Do this
Filter the listing below, copying every line in which the word "pixels" appears.

Provided data
** Begin **

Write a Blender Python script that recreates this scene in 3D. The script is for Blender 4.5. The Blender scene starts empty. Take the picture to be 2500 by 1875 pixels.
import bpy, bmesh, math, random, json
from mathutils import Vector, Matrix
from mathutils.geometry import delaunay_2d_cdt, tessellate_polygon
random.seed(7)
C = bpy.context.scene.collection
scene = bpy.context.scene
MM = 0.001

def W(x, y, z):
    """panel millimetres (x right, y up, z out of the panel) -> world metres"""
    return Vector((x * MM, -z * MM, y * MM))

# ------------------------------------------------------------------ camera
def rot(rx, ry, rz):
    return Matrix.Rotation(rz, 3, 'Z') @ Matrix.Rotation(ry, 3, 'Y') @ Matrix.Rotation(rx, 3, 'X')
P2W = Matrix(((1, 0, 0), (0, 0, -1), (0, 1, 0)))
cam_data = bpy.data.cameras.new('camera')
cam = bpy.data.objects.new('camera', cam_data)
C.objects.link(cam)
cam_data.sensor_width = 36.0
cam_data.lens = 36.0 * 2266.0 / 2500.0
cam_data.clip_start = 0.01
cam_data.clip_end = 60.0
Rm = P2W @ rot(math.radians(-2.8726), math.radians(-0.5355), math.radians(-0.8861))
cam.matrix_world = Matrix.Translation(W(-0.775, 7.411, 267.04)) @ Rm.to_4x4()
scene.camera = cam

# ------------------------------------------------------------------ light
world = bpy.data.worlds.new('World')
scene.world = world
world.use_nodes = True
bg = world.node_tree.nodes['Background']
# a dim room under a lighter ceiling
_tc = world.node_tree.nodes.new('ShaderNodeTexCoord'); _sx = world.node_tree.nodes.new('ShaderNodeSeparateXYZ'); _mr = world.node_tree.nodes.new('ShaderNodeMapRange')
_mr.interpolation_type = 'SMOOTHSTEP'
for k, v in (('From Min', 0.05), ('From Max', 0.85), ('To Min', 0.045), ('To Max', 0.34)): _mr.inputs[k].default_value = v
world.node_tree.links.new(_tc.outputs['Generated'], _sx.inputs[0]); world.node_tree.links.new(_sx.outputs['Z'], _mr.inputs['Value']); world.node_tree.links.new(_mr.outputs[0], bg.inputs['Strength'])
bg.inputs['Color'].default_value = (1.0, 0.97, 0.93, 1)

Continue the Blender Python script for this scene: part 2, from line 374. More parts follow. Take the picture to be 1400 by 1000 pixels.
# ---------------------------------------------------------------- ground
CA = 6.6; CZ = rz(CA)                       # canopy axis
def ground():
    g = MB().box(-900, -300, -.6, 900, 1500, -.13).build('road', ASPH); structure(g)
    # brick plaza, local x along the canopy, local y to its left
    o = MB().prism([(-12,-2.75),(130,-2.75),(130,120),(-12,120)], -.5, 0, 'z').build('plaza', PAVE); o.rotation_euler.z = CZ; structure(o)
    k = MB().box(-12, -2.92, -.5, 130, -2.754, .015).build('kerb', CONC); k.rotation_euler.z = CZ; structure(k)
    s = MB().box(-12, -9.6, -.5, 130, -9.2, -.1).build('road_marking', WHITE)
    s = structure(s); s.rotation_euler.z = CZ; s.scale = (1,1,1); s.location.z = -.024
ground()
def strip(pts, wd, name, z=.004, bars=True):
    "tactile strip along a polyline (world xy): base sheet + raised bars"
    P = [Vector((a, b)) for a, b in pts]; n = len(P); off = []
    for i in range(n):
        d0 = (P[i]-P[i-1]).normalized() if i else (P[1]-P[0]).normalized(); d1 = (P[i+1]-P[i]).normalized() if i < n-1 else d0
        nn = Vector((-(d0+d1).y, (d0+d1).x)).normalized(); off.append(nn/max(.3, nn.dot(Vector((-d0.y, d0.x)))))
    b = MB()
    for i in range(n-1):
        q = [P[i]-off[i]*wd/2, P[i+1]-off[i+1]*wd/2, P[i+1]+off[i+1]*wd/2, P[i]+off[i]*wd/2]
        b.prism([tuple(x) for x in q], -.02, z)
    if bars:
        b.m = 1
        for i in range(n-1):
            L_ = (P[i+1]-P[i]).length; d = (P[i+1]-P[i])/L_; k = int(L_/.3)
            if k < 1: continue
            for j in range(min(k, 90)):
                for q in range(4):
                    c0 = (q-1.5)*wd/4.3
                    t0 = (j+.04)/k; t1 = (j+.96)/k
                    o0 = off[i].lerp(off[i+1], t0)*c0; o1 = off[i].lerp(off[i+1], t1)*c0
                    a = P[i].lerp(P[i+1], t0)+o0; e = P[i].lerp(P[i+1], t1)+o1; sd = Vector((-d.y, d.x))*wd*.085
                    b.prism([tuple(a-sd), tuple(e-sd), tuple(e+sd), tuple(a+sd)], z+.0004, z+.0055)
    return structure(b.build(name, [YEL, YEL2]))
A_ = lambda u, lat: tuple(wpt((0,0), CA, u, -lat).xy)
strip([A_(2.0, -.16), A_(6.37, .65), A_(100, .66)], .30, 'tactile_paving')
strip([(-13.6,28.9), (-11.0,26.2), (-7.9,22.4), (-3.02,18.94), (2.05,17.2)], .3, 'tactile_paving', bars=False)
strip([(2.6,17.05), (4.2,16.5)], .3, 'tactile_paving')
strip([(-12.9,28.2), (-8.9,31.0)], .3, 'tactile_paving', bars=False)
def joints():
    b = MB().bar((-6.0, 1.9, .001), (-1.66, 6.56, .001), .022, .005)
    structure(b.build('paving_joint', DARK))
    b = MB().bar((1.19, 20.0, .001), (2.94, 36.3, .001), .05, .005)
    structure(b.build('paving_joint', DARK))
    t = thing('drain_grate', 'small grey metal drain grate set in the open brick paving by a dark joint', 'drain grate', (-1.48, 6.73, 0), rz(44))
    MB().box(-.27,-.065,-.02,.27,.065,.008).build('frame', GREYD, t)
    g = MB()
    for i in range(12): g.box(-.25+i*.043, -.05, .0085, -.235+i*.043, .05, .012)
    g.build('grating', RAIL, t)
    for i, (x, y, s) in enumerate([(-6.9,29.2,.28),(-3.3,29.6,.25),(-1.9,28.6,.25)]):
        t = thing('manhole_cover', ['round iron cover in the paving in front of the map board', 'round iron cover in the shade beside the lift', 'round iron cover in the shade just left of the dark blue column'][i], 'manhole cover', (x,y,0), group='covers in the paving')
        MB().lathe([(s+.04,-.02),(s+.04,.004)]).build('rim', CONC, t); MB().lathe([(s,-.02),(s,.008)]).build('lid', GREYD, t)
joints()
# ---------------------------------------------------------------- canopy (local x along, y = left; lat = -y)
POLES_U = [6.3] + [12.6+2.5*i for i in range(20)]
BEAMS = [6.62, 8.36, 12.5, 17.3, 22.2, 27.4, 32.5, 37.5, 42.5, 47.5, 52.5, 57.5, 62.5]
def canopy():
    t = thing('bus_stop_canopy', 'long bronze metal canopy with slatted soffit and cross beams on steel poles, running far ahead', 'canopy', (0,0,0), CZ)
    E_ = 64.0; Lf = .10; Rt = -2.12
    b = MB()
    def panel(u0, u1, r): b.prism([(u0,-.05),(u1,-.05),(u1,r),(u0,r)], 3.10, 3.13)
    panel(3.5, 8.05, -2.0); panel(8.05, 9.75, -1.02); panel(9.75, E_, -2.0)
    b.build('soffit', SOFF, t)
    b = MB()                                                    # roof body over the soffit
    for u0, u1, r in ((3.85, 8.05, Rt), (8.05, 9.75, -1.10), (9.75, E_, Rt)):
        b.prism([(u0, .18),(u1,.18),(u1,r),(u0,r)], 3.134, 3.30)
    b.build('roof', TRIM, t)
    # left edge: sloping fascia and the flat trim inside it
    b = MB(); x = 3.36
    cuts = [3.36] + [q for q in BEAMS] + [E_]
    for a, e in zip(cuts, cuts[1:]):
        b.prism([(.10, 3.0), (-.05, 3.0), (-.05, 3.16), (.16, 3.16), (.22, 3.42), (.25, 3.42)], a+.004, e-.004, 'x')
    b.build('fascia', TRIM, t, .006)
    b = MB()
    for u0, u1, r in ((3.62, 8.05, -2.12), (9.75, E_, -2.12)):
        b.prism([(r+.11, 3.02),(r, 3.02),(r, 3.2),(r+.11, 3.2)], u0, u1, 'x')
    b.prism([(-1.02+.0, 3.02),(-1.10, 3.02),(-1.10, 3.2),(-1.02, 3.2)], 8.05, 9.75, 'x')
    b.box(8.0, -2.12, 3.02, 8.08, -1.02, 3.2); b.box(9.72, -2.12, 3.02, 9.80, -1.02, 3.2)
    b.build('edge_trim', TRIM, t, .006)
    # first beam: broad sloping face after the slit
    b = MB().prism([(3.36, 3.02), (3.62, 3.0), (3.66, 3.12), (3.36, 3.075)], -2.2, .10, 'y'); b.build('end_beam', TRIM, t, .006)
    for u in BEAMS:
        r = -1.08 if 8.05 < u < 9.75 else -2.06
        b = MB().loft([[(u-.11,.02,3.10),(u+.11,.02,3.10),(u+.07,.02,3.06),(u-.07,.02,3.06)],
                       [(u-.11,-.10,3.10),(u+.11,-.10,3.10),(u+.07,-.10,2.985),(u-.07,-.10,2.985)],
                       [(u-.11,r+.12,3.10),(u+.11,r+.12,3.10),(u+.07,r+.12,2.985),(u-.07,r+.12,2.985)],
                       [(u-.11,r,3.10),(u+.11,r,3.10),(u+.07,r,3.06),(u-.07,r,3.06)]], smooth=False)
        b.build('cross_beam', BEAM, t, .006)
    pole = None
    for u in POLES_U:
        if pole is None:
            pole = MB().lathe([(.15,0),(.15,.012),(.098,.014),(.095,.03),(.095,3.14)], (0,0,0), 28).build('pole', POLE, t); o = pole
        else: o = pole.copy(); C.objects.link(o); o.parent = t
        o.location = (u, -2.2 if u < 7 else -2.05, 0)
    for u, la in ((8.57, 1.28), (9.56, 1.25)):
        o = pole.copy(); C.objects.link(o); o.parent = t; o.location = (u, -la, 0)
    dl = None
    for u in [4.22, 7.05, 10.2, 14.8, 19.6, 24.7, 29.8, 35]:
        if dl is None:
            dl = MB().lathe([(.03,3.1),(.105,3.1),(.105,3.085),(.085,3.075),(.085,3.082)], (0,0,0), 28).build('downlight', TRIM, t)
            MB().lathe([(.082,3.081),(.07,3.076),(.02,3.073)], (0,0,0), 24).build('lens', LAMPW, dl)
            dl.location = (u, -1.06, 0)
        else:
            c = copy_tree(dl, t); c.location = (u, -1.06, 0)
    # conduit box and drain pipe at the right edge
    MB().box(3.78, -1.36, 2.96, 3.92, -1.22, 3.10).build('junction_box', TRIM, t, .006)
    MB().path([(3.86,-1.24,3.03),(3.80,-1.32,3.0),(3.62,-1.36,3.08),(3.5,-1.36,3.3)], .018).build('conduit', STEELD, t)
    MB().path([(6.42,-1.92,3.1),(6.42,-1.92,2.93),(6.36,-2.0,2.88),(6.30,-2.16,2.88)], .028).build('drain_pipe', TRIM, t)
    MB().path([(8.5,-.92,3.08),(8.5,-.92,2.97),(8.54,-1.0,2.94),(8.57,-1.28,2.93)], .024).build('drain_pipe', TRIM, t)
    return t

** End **

Solution below
Write a Blender Python script that recreates this scene in 3D. The script is for Blender 4.5. The Blender scene starts empty. Take the picture to be 2500 by 1875 pixels.
Continue the Blender Python script for this scene: part 2, from line 374. More parts follow. Take the picture to be 1400 by 1000 pixels.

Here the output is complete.